Quis o destino que a Geórgia se tornasse o último cavalo de batalha de Donald Trump em seu afã de contestar o resultado da eleição de 3 de novembro.
Nesta terça-feira (5), o Estado sulista se torna símbolo do acirrado processo eleitoral que levou à vitória de Joe Biden nos Estados Unidos.
Não se trata apenas da disputa em segundo turno para as duas vagas que faltam para completar o Senado americano. Em jogo está o poder que Biden terá na Casa Branca pelos próximos quatro anos.
Se os dois candidatos democratas desbancarem os competidores republicanos, o presidente que irá assumir terá mais facilidade para governar. Com maioria de um voto na Casa (em caso de empate no plenário, o voto de minerva cabe à vice-presidente, Kamala Harris, que também exercerá o cargo de presidente do Senado), os democratas não precisarão compor alianças para fazer avançar seus projetos. Caso contrário, com o plenário na mão da oposição, os quatro anos de Biden no Salão Oval se tornarão infernais. Lembre que o processo de impeachment contra Trump, que passou na Câmara, só não avançou no Senado porque os republicanos eram maioria.
A batalha da Geórgia é também um teste para o trumpismo pós-eleição - e um bom termômetro da força do movimento do presidente em fim de mandato dentro do partido. Os dois competidores da legenda, David Perdue e Kelly Loeffler, compraram a narrativa fantasiosa de Trump de que a eleição presidencial foi fraudada. No entanto, a rejeição do secretário de Estado local, Brad Raffensperger, à pressão do presidente para "encontrar 11.780 votos" que lhe permitiriam virar o jogo no Estado mostra que nem todos os líderes republicanos foram atraídos a seu mundo de faz-de-conta.

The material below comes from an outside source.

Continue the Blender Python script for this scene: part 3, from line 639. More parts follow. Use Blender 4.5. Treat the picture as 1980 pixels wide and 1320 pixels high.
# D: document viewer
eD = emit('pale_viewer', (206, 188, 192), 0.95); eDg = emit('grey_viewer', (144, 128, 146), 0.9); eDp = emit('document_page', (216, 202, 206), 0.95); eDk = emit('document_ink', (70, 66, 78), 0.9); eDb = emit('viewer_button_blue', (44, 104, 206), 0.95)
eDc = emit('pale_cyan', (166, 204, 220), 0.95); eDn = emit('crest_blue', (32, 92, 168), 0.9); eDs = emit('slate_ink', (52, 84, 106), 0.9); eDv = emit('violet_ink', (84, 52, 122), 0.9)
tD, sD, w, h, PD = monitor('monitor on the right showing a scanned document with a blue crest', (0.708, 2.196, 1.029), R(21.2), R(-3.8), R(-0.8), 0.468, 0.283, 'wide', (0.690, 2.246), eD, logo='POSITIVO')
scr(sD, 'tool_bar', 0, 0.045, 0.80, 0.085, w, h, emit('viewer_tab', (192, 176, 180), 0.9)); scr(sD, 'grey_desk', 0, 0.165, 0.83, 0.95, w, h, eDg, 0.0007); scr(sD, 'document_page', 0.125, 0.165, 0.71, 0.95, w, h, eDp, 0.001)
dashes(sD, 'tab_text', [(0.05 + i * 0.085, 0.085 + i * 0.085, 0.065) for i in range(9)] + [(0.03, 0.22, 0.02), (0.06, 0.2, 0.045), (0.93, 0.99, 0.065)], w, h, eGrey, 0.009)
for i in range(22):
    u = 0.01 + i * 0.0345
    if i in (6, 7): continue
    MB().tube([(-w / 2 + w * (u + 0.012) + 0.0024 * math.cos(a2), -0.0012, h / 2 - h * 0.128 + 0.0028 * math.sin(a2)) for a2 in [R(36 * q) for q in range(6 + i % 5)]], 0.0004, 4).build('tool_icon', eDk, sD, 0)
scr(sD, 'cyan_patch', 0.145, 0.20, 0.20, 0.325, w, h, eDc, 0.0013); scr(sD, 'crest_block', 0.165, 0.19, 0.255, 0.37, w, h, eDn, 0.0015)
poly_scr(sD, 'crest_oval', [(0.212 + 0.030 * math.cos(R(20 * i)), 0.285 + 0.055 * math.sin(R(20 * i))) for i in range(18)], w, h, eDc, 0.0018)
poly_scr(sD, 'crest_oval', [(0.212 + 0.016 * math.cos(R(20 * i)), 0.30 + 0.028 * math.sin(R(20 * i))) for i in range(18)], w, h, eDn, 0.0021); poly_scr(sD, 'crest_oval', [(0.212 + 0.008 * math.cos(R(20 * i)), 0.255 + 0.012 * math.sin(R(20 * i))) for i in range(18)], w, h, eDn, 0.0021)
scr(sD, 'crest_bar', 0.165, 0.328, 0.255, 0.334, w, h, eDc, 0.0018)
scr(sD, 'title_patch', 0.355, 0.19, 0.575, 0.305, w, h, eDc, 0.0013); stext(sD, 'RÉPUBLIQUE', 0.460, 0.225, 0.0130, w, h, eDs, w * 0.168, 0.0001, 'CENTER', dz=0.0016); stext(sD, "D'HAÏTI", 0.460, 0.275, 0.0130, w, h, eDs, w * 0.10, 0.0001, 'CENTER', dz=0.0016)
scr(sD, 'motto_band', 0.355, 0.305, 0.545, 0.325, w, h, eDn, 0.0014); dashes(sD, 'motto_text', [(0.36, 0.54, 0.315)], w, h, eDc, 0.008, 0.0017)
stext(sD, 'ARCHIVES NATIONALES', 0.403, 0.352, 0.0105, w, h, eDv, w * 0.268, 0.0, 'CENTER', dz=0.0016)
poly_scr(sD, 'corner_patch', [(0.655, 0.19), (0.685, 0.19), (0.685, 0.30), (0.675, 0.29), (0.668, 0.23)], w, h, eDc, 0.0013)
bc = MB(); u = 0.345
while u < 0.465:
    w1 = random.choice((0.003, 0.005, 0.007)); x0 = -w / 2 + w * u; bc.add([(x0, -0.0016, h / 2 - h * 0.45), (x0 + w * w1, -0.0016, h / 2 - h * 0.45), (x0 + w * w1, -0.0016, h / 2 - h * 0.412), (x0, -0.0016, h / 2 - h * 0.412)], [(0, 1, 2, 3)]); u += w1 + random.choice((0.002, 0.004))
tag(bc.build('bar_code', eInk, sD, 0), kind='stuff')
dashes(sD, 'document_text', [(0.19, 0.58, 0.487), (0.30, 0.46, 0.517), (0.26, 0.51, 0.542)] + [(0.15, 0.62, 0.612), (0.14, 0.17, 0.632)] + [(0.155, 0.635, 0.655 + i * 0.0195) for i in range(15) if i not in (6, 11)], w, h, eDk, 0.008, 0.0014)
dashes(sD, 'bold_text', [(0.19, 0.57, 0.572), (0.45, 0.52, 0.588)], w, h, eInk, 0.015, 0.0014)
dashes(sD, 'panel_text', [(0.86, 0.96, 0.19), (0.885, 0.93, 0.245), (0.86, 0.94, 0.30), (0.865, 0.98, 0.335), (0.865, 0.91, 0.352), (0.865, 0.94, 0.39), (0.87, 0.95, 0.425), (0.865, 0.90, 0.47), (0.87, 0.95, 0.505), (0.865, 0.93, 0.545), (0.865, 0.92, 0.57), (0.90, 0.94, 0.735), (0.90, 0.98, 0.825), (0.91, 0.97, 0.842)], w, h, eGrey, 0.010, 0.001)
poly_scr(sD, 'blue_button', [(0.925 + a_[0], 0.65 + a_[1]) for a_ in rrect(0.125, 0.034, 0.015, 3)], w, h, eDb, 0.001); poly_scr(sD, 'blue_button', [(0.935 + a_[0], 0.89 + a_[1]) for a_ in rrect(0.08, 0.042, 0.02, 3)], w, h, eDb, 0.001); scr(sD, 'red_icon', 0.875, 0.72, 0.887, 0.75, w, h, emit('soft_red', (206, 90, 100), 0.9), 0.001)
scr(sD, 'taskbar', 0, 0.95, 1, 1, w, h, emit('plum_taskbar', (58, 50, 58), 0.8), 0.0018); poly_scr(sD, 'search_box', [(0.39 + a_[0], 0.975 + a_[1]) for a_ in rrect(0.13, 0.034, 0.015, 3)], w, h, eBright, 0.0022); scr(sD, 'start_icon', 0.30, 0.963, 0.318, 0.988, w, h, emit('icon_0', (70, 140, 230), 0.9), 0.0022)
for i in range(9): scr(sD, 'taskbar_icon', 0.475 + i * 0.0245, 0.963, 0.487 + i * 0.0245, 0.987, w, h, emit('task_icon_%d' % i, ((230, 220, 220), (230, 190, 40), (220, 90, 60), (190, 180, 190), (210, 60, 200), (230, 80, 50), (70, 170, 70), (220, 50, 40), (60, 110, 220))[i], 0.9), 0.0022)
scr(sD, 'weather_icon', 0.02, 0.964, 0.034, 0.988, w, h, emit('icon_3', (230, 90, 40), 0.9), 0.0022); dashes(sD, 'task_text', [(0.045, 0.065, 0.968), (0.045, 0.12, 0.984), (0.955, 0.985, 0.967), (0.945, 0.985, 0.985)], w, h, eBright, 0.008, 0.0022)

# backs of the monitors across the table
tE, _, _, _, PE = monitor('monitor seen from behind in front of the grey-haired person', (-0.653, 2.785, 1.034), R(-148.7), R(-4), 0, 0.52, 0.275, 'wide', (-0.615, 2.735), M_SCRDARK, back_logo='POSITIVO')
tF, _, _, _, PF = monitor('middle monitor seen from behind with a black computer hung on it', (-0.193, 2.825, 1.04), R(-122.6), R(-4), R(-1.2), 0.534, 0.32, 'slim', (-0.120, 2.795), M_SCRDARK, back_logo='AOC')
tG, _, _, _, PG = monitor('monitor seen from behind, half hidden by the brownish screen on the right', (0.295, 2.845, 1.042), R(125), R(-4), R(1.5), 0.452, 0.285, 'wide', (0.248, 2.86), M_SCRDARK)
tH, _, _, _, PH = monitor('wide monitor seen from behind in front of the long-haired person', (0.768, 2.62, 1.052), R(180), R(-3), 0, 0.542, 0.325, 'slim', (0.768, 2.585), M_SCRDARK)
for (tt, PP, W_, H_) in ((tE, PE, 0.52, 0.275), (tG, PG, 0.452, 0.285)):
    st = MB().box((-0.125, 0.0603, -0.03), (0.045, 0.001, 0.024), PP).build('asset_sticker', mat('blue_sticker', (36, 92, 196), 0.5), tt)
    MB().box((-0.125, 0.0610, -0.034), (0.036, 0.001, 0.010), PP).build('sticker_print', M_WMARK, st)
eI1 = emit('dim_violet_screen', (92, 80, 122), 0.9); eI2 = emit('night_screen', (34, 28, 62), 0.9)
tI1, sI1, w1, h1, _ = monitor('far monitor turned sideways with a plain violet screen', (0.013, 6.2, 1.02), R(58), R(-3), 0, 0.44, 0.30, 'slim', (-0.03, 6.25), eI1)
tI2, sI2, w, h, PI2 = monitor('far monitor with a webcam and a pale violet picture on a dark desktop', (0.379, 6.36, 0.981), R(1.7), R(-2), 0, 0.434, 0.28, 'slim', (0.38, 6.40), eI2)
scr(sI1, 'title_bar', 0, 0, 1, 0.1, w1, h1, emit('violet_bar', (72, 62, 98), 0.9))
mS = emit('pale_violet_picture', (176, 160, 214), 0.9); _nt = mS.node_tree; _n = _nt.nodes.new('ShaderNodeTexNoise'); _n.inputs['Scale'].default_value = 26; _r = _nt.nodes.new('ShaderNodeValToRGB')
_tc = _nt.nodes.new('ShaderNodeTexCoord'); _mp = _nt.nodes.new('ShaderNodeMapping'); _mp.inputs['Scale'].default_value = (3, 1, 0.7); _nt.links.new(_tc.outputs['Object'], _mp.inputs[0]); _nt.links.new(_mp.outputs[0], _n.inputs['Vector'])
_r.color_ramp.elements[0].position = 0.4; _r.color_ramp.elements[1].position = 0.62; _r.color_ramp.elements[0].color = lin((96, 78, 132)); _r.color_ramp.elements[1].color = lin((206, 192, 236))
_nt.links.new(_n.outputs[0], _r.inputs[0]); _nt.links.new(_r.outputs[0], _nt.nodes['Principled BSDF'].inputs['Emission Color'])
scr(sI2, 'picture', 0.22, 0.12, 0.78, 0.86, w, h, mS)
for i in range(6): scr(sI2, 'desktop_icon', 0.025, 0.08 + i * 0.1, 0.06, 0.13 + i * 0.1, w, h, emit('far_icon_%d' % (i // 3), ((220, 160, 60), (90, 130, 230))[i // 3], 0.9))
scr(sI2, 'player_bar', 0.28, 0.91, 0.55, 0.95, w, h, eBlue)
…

Outros aspectos dão à Geórgia peso simbólico: a disputa presidencial atingiu ali níveis de tensão máxima, quando Trump e Biden disputavam voto a voto a preferência nas horas que se seguiram ao fechamento das urnas - e o condado de Fulton entrou para o mapa como o ponto nevrálgico da batalha pela Casa Branca. A vitória de Biden no Estado, até hoje não engolida por Trump, se deu por diferença de 11.779 votos em um universo de 5 milhões - daí porque Trump pediu, na vergonhosa gravação que o The Washington Post revelou no final de semana, que fossem encontrados 11.780 votos, um a mais para superar a diferença em relação a Biden e fazê-lo, por um passe de mágica - e de fraude - os 16 delegados do Estado no colégio eleitoral.
Palco de algumas das principais batalhas da guerra civil americana, a sulista Geórgia é também epicentro da polêmica da retirada dos monumentos aos confederados - condenada por Trump - e berço de Martin Luther King e John Lewis, ícones do passado e do presente da luta contra a segregação racial em um país que teve no mandato do atual presidente alguns dos capítulos mais sombrios.
A completar o microcosmos do processo eleitoral (ou a sensação de déjà-vu) na Geórgia, a disputa desta terça-feira (5) conta com a presença de Trump e Biden como cabos eleitorais em eventos de apoio a seus respectivos candidatos ao Senado, terá votos pelo correio - que alimentaram as denúncias de fraude do republicano - e o resultado final só será conhecido dentro de alguns dias.